Eine andere Möglichkeit ist, die Alternativstrategien so ineffizient zu machen, dass sie den Aphantasisten nichts mehr bringen. Dies kann man zum Beispiel machen, indem man die Aufgaben besonders schwer oder die visuellen Reize zu ähnlich macht [4]. Wenn zum Beispiel auf jeder Memory-Karte Männer mit buschigen Augenbrauen sind, müssten sich die Aphantasisten weitere differenzierende Merkmale merken, solange, bis es kaum noch für sie umsetzbar ist. In dem Fall versagt dann die Alternativstrategie und es kommt zu Unterschieden zwischen Personen mit und ohne Aphantasie [5]. In einem ausreichend schweren Memory (d.h. mit möglichst ähnlichen Bildern) hätten sie somit höchstwahrscheinlich Nachteile, auch wenn ein normales Memory dafür nicht ausreichen sollte.
Das sagt die Wissenschaft! Ich würde mich aber freuen, wenn die Community auch noch von ihren eigenen Erfahrungen mit Memory berichtet!
Liebe Grüße Merlin
Quellen:
[1] Monzel, M., Handlogten, J., & Reuter, M. (2024). No verbal overshadowing in aphantasia: The role of visual imagery for the verbal overshadowing effect. Cognition, 245, 105732.
[2] Bainbridge, W. A., Pounder, Z., Eardley, A. F., & Baker, C. I. (2021). Quantifying aphantasia through drawing: Those without visual imagery show deficits in object but not spatial memory. Cortex, 135, 159-172.
[3] Zeman, A. Z., Della Sala, S., Torrens, L. A., Gountouna, V. E., McGonigle, D. J., & Logie, R. H. (2010). Loss of imagery phenomenology with intact visuo-spatial task performance: A case of ‘blind imagination’. Neuropsychologia, 48(1), 145-155.
[4] Jacobs, C., Schwarzkopf, D. S., & Silvanto, J. (2018). Visual working memory performance in aphantasia. Cortex, 105, 61-73.
[5] Monzel, M., Vetterlein, A., Hogeterp, S. A., & Reuter, M. (2023). No increased prevalence of prosopagnosia in aphantasia: Visual recognition deficits are small and not restricted to faces. Perception, 52(9), 629-644.

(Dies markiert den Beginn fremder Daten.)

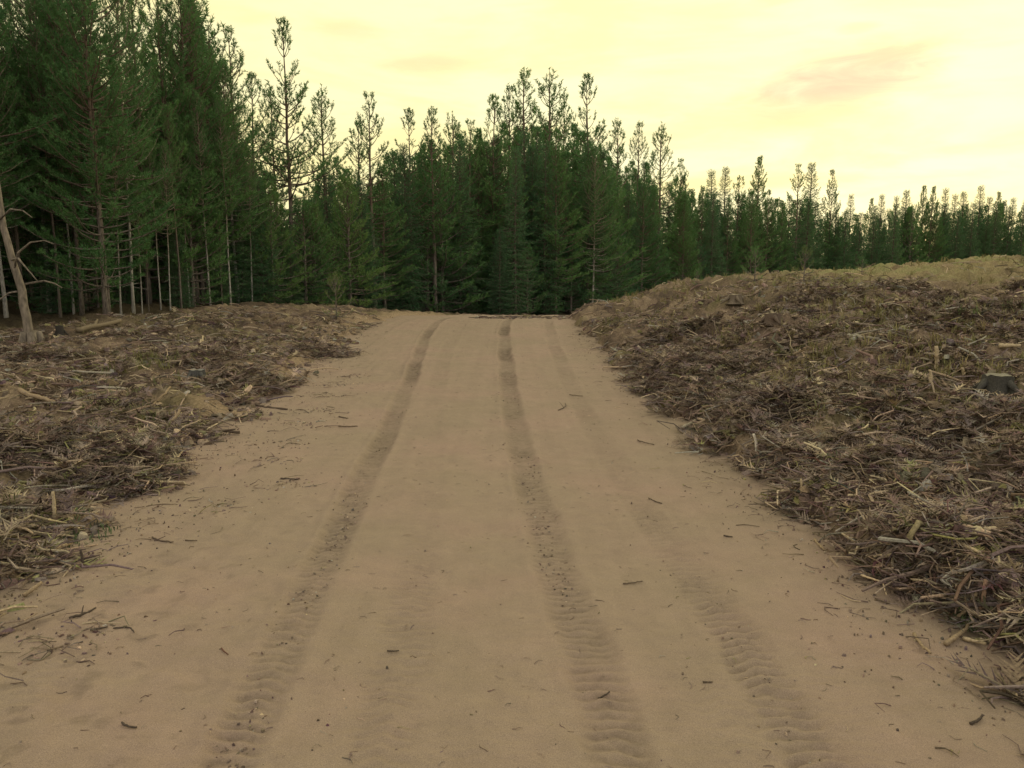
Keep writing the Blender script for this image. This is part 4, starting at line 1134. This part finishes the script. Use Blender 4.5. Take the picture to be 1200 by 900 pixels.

Ich würde es genau so beschreiben wie Sedrik: Was auf der Karte ist, würde ich mir als Begriff merken ("so ein bunter Heißluftballon"), und wo die Karte ist, als groben Ort ("in der zweiten Reihe von rechts, die dritte oder vierte Karte von oben"). Ich habe dazu aber keinen inneren Monolog, also es ist nicht so, dass das quasi in meiner Stimme in mir so vorgeht ("Die Karte mit dem bunten Heißluftballon, wo war die nochmal, ach ja, da oben rechts") - nein, das ist alles ohne echte Worte. Schwer zu beschreiben ... Ich war als Kind weder besonders gut noch besonders schlecht bei Memory; gerne habe ich es nicht gespielt.
Ich merke mir den groben Ort (zb oben links oder unten Mitte) und dazu dann einen Begriff (zb Tiger unten Mitte). Dass man das ganze in seinem gestiegen Auge vor sich halten kann geht über meine Vorstellungskraft. 😜
Interessante Fragen! Memory hat mich nie begeistert. Vielleicht eine Erklärung 🤔
@Merlin Monzel Kannst Du dazu was sagen?